Gli Oblivion non sono dei contaminatori di generi musicali e teatrali: sono loro stessi una contaminazione vivente. I loro spettacoli sono un guazzabuglio di suoni, note, parole, gesti, azioni, rumori, apparentemente senza capo né coda.
Durante i loro show ti ritrovi in una caduta verticale nel non-sense, nell’assurdo, senza paracadute: per poi scoprire che in realtà ti stai muovendo in orizzontale passando da un genere musicale a un altro, da un genere letterario a un altro, da un’epoca all’altra, seguendo il filo delle citazioni e dei rimandi. Oblivion Rhapsody, l’ultimo spettacolo del gruppo bolognese, conferma tutto il loro repertorio di 10 anni, lo riassume, lo condensa in un’ora e 40, e lo rilancia. Lo spettacolo è vorticoso: non fai in tempo a capire una citazione, che sei già a quella successiva.
Potremmo definirlo “pop-demenziale”: in ogni caso, si ride parecchio. Di solito gli Oblivion usano basi musicali: stavolta hanno scelto di fare tutto unplugged, mettendosi in gioco anche come musicisti. In realtà gli strumenti veri sono solo tre: il resto sono oggetti a casaccio.
In casa Oblivion tutti fanno tutto
Graziana Borciani, Davide Calabrese, Francesca Folloni, Lorenzo Scuda e Fabio Vagnarelli sono attori, cantanti, musicisti, mimi, cabarettisti, clown, imitatori. Non passano da una specialità all’altra: fanno tutto insieme. Dicono di ispirarsi al Quartetto Cetra, a Giorgio Gaber e ai Monty Python, ma sono molto più accelerati. Il regista Giorgio Gallione cura la messa in scena, ma poi fa la cosa più sensata: lascia le briglie sul collo a questi cinque scatenati.
Teatro, cinema e musica tutto insieme
Lo spettacolo? Immaginate di prendere la letteratura dall’anno mille a oggi; aggiungete la televisione, il teatro, il cinema, la musica colta e popolare dell’ultimo secolo: poi mettete tutto nel frullatore. Vi ritrovate le parole di Shakespeare dentro le canzoni di Gianni Morandi; I Promessi Sposi con Lucio Dalla, i Queen, i Beatles, Marco Masini, Umberto Tozzi e chissà chi altro; la Bibbia condensata; Mina che esce fuori da tutte le parti. Letteratura trasformata in trailer cinematografici, smontati e rimontati in modo assurdo.

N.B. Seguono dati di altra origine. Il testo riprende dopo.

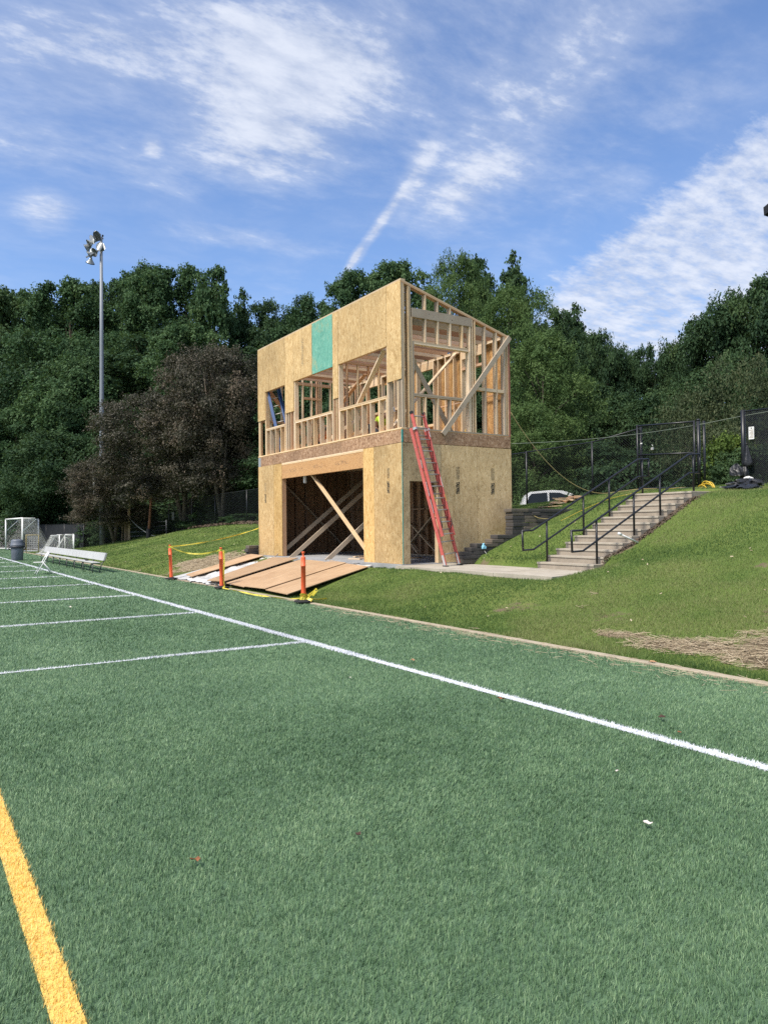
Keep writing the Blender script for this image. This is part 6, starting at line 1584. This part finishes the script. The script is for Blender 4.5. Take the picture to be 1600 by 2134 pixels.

E’ un divertimento brillante e intelligente, ma colto solo fino ad un certo punto: in realtà è una spolverata di tutto, prediligendo temi nazionalpopolari. C’è lo svacco: come il M’an do vai, se la banana non ce l’hai? che scatta appena qualcuno dice la parola rivista. O lo scopino del wc usato come microfono.
Ma è anche maestria. Provate voi a fare una conversazione tra cinque persone, che si chiamano A,E,I,O,U. Ogni persona pronuncia frasi di senso compiuto, ma con parole che contengono un’unica vocale: la sua. E avete mai cantato una canzone pronunciando solo le vocali o solo le consonanti?